Records for processing
>>>
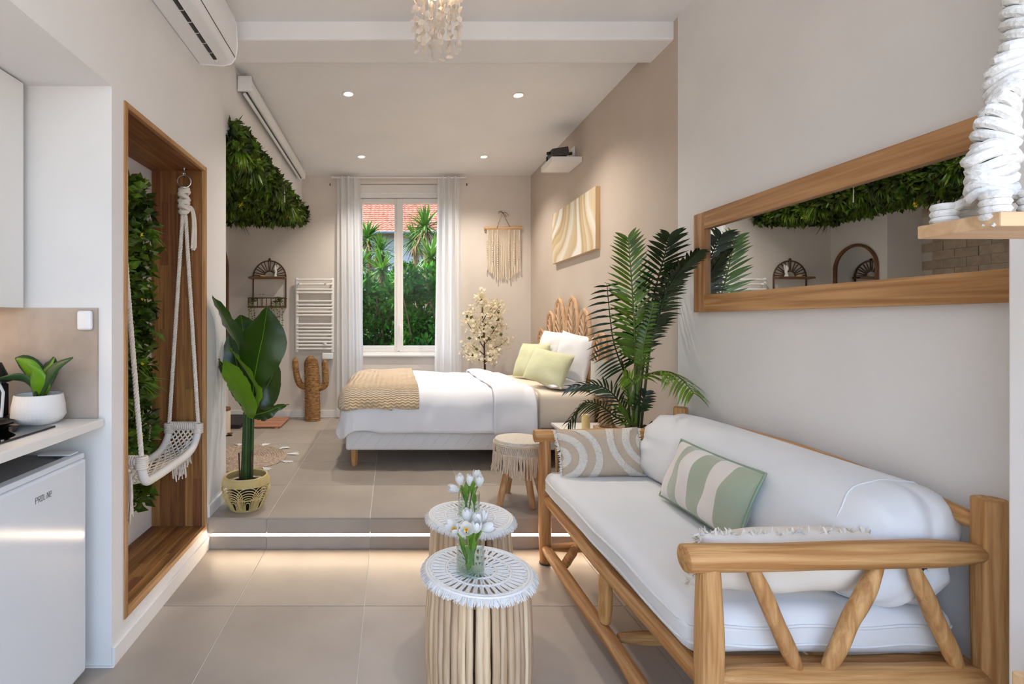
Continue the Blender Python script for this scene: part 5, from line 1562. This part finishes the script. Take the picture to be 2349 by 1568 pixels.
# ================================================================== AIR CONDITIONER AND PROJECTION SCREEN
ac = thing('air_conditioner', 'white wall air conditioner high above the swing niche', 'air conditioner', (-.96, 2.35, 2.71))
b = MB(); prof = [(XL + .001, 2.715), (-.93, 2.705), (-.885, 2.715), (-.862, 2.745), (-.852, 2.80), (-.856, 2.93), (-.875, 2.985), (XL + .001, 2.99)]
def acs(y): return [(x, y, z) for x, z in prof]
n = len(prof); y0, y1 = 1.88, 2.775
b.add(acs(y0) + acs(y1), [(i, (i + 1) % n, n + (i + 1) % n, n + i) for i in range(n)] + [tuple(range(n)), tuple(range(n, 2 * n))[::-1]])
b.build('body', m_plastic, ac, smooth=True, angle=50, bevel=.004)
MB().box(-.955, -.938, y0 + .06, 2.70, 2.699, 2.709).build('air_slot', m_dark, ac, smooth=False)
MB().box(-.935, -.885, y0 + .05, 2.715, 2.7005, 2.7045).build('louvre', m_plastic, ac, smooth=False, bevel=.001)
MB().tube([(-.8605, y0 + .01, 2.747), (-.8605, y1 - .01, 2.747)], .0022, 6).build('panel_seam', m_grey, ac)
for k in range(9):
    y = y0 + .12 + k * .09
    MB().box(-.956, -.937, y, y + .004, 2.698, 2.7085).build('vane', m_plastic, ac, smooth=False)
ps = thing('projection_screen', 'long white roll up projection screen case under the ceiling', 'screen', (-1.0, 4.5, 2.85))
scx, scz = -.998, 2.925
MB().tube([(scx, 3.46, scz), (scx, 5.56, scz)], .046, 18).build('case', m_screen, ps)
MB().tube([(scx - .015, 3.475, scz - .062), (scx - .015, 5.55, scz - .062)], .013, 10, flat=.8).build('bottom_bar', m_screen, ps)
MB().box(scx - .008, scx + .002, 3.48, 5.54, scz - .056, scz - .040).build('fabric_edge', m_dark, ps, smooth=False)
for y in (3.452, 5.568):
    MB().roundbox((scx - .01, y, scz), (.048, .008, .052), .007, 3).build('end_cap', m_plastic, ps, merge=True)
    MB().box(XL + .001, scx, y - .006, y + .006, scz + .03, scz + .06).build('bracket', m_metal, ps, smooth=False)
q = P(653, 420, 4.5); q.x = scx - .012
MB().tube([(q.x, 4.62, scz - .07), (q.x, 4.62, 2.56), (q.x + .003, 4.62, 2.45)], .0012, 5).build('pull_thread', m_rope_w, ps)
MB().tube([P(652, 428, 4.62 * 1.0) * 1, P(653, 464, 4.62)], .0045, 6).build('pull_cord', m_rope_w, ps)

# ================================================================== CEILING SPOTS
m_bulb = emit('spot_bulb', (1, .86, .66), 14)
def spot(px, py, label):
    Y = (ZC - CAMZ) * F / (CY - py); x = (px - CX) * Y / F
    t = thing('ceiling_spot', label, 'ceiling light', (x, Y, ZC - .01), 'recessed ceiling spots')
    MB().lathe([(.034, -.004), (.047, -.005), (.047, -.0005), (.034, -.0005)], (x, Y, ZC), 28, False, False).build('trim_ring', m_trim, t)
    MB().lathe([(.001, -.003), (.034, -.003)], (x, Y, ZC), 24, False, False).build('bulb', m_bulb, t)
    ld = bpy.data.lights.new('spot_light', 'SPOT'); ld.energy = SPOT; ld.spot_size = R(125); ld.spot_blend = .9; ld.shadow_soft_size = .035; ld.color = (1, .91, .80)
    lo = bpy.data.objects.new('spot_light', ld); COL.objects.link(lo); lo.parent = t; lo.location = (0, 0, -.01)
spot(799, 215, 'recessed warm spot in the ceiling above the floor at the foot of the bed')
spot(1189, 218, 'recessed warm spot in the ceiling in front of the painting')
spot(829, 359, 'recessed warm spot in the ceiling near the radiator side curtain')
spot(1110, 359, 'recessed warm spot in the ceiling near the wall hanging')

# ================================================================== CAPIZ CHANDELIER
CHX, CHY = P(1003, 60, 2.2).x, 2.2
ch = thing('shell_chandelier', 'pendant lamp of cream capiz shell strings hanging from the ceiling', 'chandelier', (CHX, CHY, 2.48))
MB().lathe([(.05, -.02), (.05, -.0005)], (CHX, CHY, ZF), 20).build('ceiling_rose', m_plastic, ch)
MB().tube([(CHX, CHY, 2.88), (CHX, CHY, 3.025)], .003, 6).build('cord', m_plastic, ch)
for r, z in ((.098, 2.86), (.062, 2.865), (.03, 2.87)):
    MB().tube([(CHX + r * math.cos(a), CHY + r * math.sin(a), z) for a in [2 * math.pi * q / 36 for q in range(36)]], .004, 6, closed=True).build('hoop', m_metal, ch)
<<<
>>>
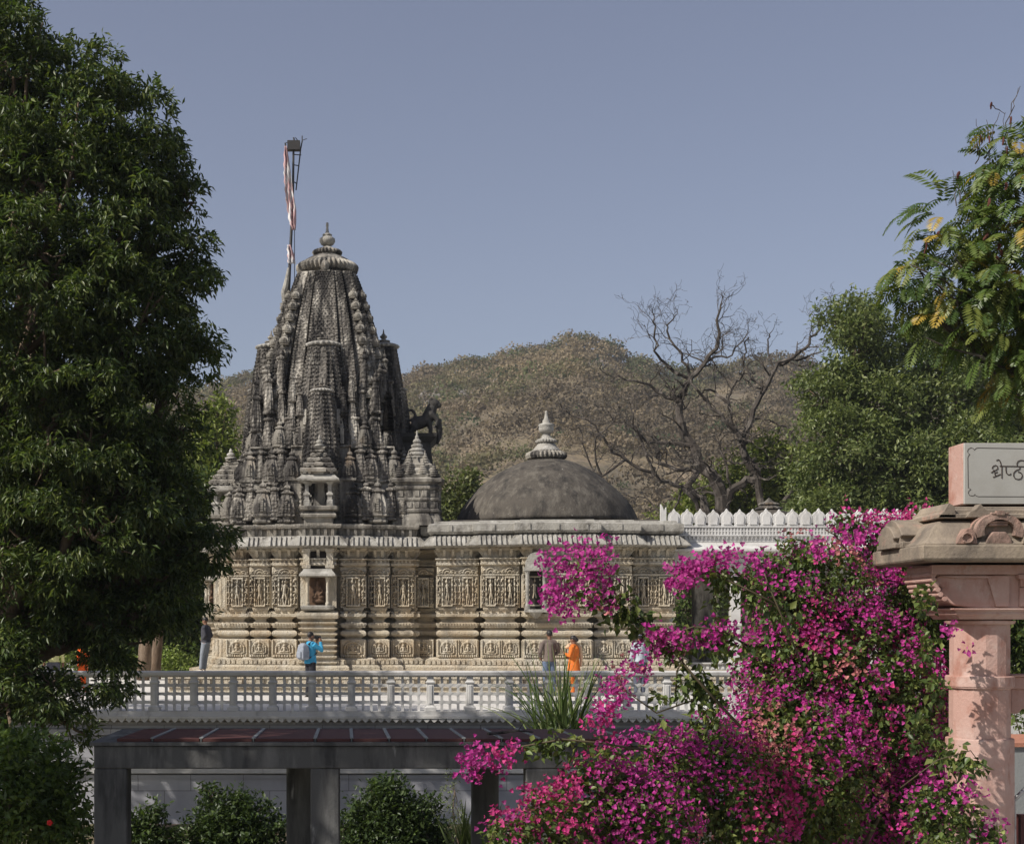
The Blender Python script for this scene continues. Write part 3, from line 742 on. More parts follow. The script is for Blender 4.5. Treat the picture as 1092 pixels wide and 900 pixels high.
<<<
Aim
Only lines that contain the word "pixels" are wanted; copy each of them.

Written reply
Continue the Blender Python script for this scene: part 5, from line 1562. This part finishes the script. Take the picture to be 2349 by 1568 pixels.
The Blender Python script for this scene continues. Write part 3, from line 742 on. More parts follow. The script is for Blender 4.5. Treat the picture as 1092 pixels wide and 900 pixels high.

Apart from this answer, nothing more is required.